I wonder, does Augustus Gloop work for the CJR?
( Augustus Gloop, Augustus Gloop, the great big greedy nincompoop .. )
An incompentent liar and serial hack. What a maroon, what a "nincowpoop" (thanks Bugs).
I mean, this is getting too easy.
The leftist-MSM journalists are obviously counting on nobody reading the actual source material, much less a court ruling.
You can do better -- At least tackle the big fish and leave these minnows alone :)
This is about money, not ideology. Whether you're The National Review or The Nation, you don't like to see other "non professionals" horning in on your turf. It's why the MSM -- both left and right, FOX and CNN -- didn't cover the FCC deregulation story. It's why doctors and lawyers have professional associations that license practitioners -- to keep the number of competitors artificially low.
Journalists never got around to licensing their profession. They just relied on barriers to entry -- the cost of a printing press or radion transmitter -- to keep the riff-raff out.
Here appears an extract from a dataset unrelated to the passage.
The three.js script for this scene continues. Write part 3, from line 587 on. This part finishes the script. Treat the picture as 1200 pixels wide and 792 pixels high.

How long before we have the journalist's bar exam?
I had to read into the article to be reminded that "CJR" means "Columbia, etc."
They are also a tool of the left. I noticed that clearly in their analyisis of the Dan Rather affair.
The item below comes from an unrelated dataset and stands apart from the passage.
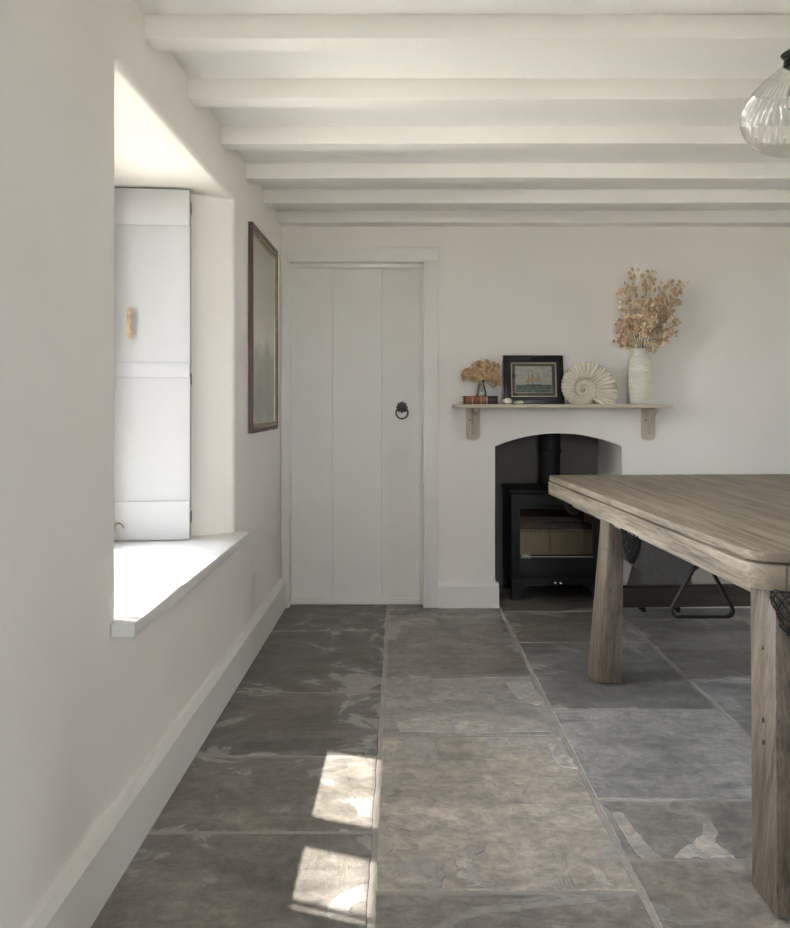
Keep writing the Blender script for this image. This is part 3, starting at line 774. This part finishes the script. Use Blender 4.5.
# ------------------------------------------------------------------ wood stove
sx0, sx1, sy0, sy1 = .652, 1.182, 4.66, 5.02
zt = .645
t = thing('wood_stove', 'black cast iron wood burning stove inside the arched fireplace', 'stove', ((sx0+sx1)/2, 4.86, 0))
wx0, wx1 = (519.5-399)/800*sy0, (593-399)/800*sy0
wz0, wz1 = 1.14-(553-404.5)/800*sy0, 1.14-(508-404.5)/800*sy0
bm = new()
th = .02
box(bm, sx0, sx0+th, sy0, sy1, .12, zt-.02, .004); box(bm, sx1-th, sx1, sy0, sy1, .12, zt-.02, .004); box(bm, sx0+.001, sx1-.001, sy1-.02, sy1, .12, zt-.02)
box(bm, sx0+.001, sx1-.001, sy0+.004, sy1, .12, .14)
body = obj('stove_body', bm, M['black'], t)
bm = new(); box(bm, sx0-.012, sx1+.012, sy0-.02, sy1+.01, zt-.022, zt, .006); obj('top_plate', bm, M['black'], t)
# front: door with glass
bm = new(); df = sy0-.012
frame_pts = [(sx0+.004, sx1-.004, .125, zt-.024)]
box(bm, sx0+.004, wx0, df, sy0+.012, .135, zt-.026, .004); box(bm, wx1, sx1-.004, df, sy0+.012, .135, zt-.026, .004)
box(bm, wx0-.004, wx1+.004, df, sy0+.012, wz1, zt-.026, .004); box(bm, wx0-.004, wx1+.004, df, sy0+.012, .135, wz0-.03, .004)
dr = obj('stove_door', bm, M['black'], t)
bm = new(); frame_ring(bm, wx0-.012, wx1+.012, wz0-.034, wz1+.012, .014, 0, .006, lambda u, x, z: (x, df-u, z), .002); obj('door_bead', bm, M['black'], dr)
bm = new(); box(bm, wx0-.005, wx1+.005, sy0-.002, sy0+.002, wz0-.03, wz1+.005); obj('glass', bm, M['stoveglass'], dr)
bm = new(); box(bm, wx0, wx1, df-.004, df+.006, wz0-.016, wz0-.008, .002); box(bm, wx0, wx1, df-.002, df+.008, wz0-.032, wz0-.022, .002); obj('log_bar', bm, M['black'], dr)
bm = new(); box(bm, wx0+.05, wx1-.002, df-.0055, df-.003, wz0-.0225, wz0-.018); obj('silver_line', bm, M['silver'], dr)
# flag badge: diagonal, upright and level strokes
bm = new(); bx, bz, bw, bh = wx0+.033, wz0-.014, .027, .015; yy = df-.007
def stroke(a, b_, w_):
    a = Vector(a); b_ = Vector(b_); d_ = (b_-a).normalized(); nn = Vector((-d_.y, d_.x))*w_
    prism(bm, [tuple(a+nn), tuple(a-nn), tuple(b_-nn), tuple(b_+nn)], yy, yy+.003, 'Y')
stroke((bx-bw, bz), (bx+bw, bz), .0026); stroke((bx, bz-bh), (bx, bz+bh), .0026)
for sa in (-1, 1):
    for sb in (-1, 1): stroke((bx+sa*bw, bz+sb*bh), (bx+sa*.006, bz+sb*.004), .0018)
obj('flag_badge', bm, M['silver'], dr)
# firebox
iy = sy1-.10
bm = new(); box(bm, wx0-.02, .928, iy, iy+.03, .14, .385); obj('fire_board', bm, M['buff'], t)
bm = new(); box(bm, .931, wx1+.05, iy, iy+.03, .14, .385); obj('fire_board', bm, M['buff'], t)
bm = new(); box(bm, sx0+.021, sx0+.045, sy0+.02, iy, .14, .46); obj('side_board', bm, M['buff'], t)
bm = new(); box(bm, sx1-.045, sx1-.021, sy0+.02, iy, .14, .60); obj('side_board', bm, M['buff'], t)
bm = new(); box(bm, sx0+.03, sx1-.05, sy0+.03, iy+.03, .387, .42, 0, lambda x, y, z: (x, y, z-.0*(y-sy0)+.12*max(0, (sy0+.2-y)))); obj('baffle', bm, M['baffle'], t)
bm = new(); box(bm, sx0+.03, sx1-.05, iy-.002, iy+.02, .42, .62); obj('baffle', bm, M['baffle'], t)
for q in range(13):
    xx = wx0+.035+q*.026+(.03 if q > 5 else 0)
    bm = new(); ellipsoid(bm, (xx, iy-.001, .362), (.006, .003, .004), None, 8, 6); obj('air_hole', bm, M['soot'], t)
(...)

But they're important minnows. With their cloak of impartiality, they can be and frequently are quoted by the leftist press to prove that it isn't leftist at all, but actually centrist.
The CJR definitly needs to be outed on frequent occasions as the left-wing apologist it is.
I'd be less likely to correct it too. Just human nature.
Although the motivation might also be the hope that, in the epherma-net, some things do indeed slide.

this is a pattern with CJR going back to their post facto whitewashing of Dan Rather.